§ **The task**
The records follow. Print, word for word, the first line through the "SC.camera = cam" line.

§ **Material for this exercise**
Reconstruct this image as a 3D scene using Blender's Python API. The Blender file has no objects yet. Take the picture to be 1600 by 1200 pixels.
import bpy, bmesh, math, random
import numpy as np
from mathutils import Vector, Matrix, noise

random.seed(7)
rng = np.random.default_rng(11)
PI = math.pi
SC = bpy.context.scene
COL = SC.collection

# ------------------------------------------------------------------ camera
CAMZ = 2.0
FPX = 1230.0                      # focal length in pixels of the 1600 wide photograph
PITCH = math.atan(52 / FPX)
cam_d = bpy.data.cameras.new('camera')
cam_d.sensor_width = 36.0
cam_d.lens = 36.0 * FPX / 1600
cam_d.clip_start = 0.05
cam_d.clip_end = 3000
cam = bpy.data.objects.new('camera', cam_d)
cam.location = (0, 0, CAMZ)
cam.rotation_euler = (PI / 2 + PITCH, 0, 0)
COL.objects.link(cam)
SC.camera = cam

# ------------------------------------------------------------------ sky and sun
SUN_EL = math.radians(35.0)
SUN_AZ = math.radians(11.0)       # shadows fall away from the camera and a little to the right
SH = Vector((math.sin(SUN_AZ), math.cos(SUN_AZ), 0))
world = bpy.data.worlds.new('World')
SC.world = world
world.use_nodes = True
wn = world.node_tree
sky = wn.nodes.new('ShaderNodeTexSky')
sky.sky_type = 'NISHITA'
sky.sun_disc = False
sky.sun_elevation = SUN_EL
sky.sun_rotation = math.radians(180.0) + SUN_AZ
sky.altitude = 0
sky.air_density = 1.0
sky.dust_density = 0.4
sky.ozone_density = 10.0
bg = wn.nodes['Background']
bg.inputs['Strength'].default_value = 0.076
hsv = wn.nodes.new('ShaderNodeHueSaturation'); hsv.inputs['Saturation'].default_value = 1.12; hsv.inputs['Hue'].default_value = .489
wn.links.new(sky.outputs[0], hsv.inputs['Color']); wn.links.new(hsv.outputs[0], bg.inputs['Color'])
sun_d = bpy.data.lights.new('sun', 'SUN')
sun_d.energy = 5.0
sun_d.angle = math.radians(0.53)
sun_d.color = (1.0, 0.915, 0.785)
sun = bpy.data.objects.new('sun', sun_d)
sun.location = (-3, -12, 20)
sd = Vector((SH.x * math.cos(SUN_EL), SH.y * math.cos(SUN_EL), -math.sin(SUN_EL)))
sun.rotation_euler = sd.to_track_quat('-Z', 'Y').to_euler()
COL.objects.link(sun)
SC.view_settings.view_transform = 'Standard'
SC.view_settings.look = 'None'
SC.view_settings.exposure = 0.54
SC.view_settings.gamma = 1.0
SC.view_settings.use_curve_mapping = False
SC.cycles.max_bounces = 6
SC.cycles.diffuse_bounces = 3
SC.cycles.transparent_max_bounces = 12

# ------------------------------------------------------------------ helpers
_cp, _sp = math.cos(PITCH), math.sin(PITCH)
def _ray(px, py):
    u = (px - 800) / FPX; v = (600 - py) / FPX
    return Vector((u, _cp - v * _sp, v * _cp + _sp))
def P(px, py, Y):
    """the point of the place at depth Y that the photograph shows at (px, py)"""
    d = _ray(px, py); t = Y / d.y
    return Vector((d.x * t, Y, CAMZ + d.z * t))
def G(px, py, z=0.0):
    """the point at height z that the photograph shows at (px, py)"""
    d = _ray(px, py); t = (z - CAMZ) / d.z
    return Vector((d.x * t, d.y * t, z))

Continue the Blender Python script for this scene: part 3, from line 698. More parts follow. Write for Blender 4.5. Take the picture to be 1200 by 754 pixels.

§ **Result**
Reconstruct this image as a 3D scene using Blender's Python API. The Blender file has no objects yet. Take the picture to be 1600 by 1200 pixels.
import bpy, bmesh, math, random
import numpy as np
from mathutils import Vector, Matrix, noise

random.seed(7)
rng = np.random.default_rng(11)
PI = math.pi
SC = bpy.context.scene
COL = SC.collection

# ------------------------------------------------------------------ camera
CAMZ = 2.0
FPX = 1230.0                      # focal length in pixels of the 1600 wide photograph
PITCH = math.atan(52 / FPX)
cam_d = bpy.data.cameras.new('camera')
cam_d.sensor_width = 36.0
cam_d.lens = 36.0 * FPX / 1600
cam_d.clip_start = 0.05
cam_d.clip_end = 3000
cam = bpy.data.objects.new('camera', cam_d)
cam.location = (0, 0, CAMZ)
cam.rotation_euler = (PI / 2 + PITCH, 0, 0)
COL.objects.link(cam)
SC.camera = cam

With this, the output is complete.